Yeah, I engaged a very good composer [Kjetil Bjerkstrand] to do the score because I knew he was very into this period and the arts world, and he understands the culture. He’s also somehow a guy that likes to provoke and he engaged Arve Tellefsen, the best violin player that we have in Norway he played in the first exhibition that Askel Waldemar was in in Italy, and I interviewed him [for the film] and asked him, “Do you remember the exhibition?” And he said, “Yes, I do,” so I brought him into the movie and then it turned out that he and the composer were good friends, so we sat together and made a very special score.

At a few points in the film, people talk about how Aksel’s work was meant to be private and for himself – was that actually ever used as an objection against presenting it publicly?
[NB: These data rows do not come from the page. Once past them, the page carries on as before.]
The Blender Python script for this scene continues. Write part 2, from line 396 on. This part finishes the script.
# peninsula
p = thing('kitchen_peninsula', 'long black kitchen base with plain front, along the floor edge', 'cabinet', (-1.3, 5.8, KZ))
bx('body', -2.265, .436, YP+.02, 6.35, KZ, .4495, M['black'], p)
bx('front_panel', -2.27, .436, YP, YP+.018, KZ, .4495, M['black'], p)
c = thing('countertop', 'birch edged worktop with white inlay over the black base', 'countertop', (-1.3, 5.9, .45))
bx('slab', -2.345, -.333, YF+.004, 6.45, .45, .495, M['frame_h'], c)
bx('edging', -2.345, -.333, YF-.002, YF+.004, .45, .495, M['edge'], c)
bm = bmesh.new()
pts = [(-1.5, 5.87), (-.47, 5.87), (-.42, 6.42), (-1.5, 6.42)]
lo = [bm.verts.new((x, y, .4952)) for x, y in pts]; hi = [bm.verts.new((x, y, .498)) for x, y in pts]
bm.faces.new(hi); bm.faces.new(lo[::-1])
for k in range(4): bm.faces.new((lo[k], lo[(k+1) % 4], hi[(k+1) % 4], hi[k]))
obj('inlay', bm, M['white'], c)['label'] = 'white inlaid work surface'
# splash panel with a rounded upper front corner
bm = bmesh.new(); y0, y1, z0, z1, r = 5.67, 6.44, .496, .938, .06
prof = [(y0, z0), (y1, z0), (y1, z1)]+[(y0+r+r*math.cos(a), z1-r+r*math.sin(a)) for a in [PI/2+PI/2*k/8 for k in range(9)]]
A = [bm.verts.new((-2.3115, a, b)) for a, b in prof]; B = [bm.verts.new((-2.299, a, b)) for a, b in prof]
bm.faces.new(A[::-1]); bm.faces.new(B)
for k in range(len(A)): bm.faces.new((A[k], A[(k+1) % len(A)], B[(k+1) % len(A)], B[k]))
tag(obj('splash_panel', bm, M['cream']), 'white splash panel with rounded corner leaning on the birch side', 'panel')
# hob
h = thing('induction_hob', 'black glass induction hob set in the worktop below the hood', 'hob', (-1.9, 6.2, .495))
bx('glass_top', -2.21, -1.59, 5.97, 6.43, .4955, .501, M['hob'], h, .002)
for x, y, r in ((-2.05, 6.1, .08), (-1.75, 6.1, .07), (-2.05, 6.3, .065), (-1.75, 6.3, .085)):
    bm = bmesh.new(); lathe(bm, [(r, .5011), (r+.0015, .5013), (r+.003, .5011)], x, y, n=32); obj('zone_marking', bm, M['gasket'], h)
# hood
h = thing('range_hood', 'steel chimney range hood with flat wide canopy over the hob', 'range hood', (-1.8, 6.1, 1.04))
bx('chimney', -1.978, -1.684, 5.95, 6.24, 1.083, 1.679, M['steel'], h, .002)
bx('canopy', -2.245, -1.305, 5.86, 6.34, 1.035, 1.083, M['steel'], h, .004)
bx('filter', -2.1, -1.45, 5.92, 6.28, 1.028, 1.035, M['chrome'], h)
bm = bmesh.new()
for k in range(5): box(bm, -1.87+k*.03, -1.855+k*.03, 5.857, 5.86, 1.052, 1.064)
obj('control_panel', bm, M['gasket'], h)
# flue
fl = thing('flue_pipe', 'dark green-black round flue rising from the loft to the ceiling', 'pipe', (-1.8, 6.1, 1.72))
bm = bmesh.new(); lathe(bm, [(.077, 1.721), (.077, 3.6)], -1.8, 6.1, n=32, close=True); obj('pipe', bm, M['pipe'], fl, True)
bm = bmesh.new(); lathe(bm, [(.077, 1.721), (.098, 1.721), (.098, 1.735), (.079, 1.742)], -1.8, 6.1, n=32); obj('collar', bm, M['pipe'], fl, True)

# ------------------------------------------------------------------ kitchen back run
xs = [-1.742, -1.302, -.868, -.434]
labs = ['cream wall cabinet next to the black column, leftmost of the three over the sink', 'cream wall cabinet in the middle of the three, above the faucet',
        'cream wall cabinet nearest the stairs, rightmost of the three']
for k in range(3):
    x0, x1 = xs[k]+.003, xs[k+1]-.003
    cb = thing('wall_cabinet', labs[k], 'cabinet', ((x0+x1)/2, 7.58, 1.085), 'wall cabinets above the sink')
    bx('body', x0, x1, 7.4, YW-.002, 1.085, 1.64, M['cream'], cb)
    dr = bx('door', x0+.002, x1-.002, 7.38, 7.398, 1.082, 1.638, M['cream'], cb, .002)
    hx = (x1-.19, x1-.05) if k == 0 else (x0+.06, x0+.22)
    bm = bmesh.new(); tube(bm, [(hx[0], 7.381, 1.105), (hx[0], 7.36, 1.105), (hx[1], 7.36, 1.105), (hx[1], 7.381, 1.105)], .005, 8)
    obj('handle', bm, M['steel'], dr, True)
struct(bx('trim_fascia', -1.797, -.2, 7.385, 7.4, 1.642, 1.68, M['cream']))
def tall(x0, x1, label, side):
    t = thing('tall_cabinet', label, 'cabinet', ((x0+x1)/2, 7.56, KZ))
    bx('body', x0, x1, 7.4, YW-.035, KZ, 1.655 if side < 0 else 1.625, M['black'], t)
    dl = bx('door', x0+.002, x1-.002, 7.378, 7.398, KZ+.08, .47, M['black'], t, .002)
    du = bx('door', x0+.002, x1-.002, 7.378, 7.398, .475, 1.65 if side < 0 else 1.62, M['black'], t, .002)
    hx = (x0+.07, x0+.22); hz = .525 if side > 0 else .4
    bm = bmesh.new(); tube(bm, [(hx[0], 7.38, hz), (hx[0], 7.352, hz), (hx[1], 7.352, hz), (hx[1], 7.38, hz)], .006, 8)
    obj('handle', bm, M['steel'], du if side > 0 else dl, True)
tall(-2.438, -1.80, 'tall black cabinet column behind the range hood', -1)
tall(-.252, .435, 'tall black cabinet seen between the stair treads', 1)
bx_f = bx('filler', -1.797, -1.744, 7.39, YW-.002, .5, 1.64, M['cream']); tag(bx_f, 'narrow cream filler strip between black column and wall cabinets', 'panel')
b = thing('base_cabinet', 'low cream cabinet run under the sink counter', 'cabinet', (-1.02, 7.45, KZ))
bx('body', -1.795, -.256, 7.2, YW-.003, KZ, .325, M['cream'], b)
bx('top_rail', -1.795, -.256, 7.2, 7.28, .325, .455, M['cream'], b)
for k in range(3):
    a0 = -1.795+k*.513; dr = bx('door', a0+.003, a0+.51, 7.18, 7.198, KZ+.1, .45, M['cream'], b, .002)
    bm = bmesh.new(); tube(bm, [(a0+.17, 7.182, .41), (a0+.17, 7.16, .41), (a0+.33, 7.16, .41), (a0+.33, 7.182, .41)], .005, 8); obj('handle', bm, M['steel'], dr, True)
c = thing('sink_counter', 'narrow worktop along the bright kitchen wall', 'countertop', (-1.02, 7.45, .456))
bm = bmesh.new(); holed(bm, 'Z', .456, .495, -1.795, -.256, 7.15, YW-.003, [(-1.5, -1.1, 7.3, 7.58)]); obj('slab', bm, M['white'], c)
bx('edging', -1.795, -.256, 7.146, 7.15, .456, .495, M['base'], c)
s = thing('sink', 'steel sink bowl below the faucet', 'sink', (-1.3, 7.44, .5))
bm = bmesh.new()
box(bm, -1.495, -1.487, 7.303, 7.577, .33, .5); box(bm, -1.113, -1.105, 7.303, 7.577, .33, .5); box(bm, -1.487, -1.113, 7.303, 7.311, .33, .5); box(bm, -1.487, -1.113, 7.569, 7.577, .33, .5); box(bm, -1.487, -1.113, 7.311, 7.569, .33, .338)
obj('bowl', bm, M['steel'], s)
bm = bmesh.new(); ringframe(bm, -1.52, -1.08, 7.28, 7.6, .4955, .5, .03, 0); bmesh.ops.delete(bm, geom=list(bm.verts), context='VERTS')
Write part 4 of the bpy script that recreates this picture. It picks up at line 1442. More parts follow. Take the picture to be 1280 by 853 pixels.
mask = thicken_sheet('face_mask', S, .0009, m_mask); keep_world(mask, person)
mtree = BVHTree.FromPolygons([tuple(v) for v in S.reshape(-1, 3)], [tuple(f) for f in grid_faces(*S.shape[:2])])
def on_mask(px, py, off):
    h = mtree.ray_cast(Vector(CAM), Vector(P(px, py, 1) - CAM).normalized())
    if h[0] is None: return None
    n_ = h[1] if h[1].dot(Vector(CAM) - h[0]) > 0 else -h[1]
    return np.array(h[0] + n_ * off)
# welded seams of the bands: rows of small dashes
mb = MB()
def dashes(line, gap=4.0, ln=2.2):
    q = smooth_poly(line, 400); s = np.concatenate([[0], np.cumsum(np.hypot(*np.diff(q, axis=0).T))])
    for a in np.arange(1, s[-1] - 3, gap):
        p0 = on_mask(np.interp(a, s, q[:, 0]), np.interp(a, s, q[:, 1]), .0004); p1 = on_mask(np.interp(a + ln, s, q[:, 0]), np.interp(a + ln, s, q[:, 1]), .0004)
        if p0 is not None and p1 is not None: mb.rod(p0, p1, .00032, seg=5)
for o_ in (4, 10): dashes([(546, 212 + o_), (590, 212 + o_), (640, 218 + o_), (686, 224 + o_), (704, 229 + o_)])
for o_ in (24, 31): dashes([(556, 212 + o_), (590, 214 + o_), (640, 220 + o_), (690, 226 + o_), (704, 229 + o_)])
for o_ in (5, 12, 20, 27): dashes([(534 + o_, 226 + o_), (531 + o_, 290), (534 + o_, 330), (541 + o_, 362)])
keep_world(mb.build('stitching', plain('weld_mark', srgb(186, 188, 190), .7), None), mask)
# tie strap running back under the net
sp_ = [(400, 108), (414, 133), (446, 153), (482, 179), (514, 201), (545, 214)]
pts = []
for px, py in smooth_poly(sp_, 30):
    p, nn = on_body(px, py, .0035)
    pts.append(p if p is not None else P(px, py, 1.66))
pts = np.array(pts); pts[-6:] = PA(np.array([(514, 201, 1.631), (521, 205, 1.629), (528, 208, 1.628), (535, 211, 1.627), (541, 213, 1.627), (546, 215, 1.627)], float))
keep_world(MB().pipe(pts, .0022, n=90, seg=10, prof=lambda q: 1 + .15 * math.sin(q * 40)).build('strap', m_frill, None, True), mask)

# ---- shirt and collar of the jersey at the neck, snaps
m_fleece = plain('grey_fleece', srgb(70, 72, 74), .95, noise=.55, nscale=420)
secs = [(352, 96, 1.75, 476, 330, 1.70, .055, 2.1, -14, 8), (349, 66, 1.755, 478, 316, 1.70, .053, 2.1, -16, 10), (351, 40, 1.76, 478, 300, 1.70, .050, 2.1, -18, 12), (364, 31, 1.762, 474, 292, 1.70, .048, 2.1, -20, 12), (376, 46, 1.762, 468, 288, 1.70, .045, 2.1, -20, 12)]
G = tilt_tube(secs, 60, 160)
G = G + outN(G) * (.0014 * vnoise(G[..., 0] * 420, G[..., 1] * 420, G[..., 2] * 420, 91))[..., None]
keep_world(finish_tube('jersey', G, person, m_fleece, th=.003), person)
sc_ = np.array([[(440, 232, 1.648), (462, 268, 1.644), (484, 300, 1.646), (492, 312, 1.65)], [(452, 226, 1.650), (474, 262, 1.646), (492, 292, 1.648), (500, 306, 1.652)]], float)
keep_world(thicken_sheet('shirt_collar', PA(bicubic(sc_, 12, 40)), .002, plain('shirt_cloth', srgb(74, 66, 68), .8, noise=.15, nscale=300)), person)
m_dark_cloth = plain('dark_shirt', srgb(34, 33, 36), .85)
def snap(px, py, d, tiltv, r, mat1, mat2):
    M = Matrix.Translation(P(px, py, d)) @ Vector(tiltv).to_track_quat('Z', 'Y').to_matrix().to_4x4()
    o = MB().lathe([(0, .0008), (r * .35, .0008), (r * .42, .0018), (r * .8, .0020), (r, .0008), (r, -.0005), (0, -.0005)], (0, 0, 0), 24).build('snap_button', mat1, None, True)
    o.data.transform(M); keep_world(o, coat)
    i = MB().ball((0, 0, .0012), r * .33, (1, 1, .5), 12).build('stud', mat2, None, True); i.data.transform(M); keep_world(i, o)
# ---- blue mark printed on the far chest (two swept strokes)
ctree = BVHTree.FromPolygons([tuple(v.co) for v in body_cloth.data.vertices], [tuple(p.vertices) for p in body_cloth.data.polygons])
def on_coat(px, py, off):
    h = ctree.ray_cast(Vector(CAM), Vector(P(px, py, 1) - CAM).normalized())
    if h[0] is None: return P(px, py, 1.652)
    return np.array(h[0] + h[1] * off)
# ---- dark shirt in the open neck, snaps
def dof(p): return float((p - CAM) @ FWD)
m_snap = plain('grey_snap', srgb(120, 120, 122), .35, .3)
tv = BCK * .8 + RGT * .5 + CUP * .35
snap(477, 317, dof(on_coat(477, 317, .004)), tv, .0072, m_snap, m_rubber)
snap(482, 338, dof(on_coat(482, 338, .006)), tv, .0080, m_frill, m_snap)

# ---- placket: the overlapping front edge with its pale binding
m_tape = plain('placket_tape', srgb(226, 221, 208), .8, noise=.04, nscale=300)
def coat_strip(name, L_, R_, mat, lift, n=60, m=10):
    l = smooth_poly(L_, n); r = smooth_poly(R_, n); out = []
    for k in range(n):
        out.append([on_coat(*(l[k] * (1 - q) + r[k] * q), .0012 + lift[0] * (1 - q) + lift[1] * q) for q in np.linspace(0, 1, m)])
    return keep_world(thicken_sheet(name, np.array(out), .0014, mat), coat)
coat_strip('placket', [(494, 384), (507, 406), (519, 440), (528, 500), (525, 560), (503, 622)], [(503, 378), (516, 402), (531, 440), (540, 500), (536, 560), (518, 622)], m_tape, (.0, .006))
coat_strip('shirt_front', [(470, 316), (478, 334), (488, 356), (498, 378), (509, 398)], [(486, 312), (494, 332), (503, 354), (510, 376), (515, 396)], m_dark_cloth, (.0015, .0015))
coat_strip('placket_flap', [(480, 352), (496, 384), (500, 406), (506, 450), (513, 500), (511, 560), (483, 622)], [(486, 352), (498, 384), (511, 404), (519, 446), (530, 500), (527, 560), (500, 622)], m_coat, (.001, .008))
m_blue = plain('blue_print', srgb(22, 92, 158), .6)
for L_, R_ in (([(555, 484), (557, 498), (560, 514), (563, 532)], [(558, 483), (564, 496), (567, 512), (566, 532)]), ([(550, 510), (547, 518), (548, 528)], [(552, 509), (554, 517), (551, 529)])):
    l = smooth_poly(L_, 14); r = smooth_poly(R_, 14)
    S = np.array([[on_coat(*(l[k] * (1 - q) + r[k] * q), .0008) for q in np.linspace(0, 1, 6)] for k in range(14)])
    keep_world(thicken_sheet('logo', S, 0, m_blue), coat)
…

No, I don’t think that was an argument. The arguments were really that we like to present Norway abroad as a nice country and then sending out images that are nice, like PR for the country. These paintings are not nice paintings, [and the thought was] it will somehow destroy the image we are building of Norway as a nice country. But they’re telling the truth, the dark side of Norway that we aren’t very proud of and I think that’s exactly what art should do. Art shouldn’t be a PR system for a country. And Norway is somehow an extremely nationalistic country in a way that we want Norwegian culture to be something nicer than, for instance, Sweden. [laughs]. So there’s competition going on.

Have you felt that responsibility yourself to present that darker side because it seems to be a running theme throughout your work?

Yeah, so much artwork and movies are about the nice things that we are very proud of and I feel that’s a way of trying to be very nationalistic. And I don’t like nationalistic things at all. I like the truth. I believe that all people in the world have a good side and a bad side and we don’t want to talk about the bad things, but the artists have to do that.

“Images of a Nordic Drama” will screen at Hot Docs in Toronto at the Varsity 8 on April 30th at 11:30 am and May 5th at 8:45 pm.